For you see, there are basics to this holiday that need to be adhered to if one wishes to claim that one has “cooked” a Thanksgiving extravaganza. Fail here, and you are a lightweight at best, and a total fraud at worst. But then, your family may be willing to accept that from you.

First, lets attend to the menu. Now, for sure, menus vary across the land, north south, east and west. We don’t know what to think of those weird places Alaska and Hawaii, I don’t know if they even know about Thanksgiving yet.

That said, there are certain requirements. Turkey is essential. As is mashed taters and gravy. Dressing is required, squash or sweet potatoes and of course cranberry sauce. There are two possible pies that must be made, pumpkin and/or mince. Beyond that, the sky is the limit. Feel free to add anything that is considered “traditional” in your family.

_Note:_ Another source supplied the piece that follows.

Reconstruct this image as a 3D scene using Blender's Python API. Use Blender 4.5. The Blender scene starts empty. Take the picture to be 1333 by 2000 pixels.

Just for starters, for years, Thanksgiving wasn’t well, itself without green peas. Don’t ask me why, but it wasn’t. Now I would consider it a failure should I not have caramelized pearl onions on the menu. (I said I was eclectic way back at the beginning of this blog so don’t be surprised.) You no doubt have your own “essential” such as green bean casserole, or jello salad.

This is a particularly forgiving (HA,HA) holiday. Dressing can be made in myriad forms. In the South they use cornbread, in the North, white bread. In the gulf region oysters are common. I do a weird one that is sorta Italian, having mozzarella cheese, pine nuts, and Italian sausage in it. It is to die for. People do all sorts of things with sweet potatoes or squash. They are baked as is, roasted in rings, pureed, nutted, marshmallowed, just about anything goes. So you see, you have plenty of room to improvise and to stand out in your family.

Now to the cooking. This is what separates the boys from the girls, the amateurs from the pros as it were. Now if you are the type that hates to cook, and has been unable to secure any invitation anywhere for you and your band of badly tempered and behaved kiddos; if your hubby refuses to get out of his sweats even for company, well then maybe you have to attempt the meal on your own. There are means of “cooking” and I do use that term loosely, without much effort. Read fake meal.

First you start with a turkey breast rather than the whole bird. Follow the freakin’ directions and be prepared for a boring piece of dry meat. And of course, the kids should not expect to fight over the leg since there won’t be one. Now, potatoes. Opt for the boxed fake mashed ones that you pour into boiling water and you get this icky paste called “potatoes.” Or, I hear tell they have “partially” cooked potatoes though I have no idea what they are good for. A can of “turkey gravy” will be necessary, since turkey breast give off nothing you can create a gravy from. Read chalky,clawing, gummy, and barely edible.

Surprise,they also have sweet potatoes in a can, if the thought of baking a damn sweet potato is too much for ya. Cover it up with the usual mini marshmallows and it will visually pass inspection. Of course we all know that rolls come in a can that you bang against the corner of the kitchen counter. And the dough boy is cute.

Cranberry sauce comes in a can, either in jellied form or whole berry. If you are trying to fool guests (good luck with that), then opt for the whole berry. And the pie? Oh that’s easy. Either Mrs. Smith, who undoubtedly had a Mr. Smith with no taste buds, or let Walmart make it for you. You know you feel comfortable with that right? Tell yourself that it tastes the same. Some Readi Whip or Cool Whip to top it off.

You should get that puppy on the table in less than one hour by my figuring. Not bad, but as I said, even taking the food out of its “store” containers won’t do much to convince anyone that you made it. Course some people have a very loose definition of what constitutes “cooking.” If applying random heat to anything is cooking, then, I guess you qualify.

The rest of us laugh at such efforts of course, and look with sadness at children deprived of real Thanksgiving fare. Since the whole high point of the day is food, it really is unforgivable to cheat don’t you think? But then I suppose there are people who find the day only a prelude to getting off to sleep in the shopping center parking lot from 3:00 am onward until you can place your life at risk when they open the doors at 6:00 am.

I certainly hope that these past days have given you some idea of how this holiday is celebrated properly. I hope you enjoy yours if you live in the US or even if you don’t but would like to share the experience from Bangladesh or the Russian Steppes. I don’t know if you can get the ingredients easily or not, but hey, I’ll give credit for effort.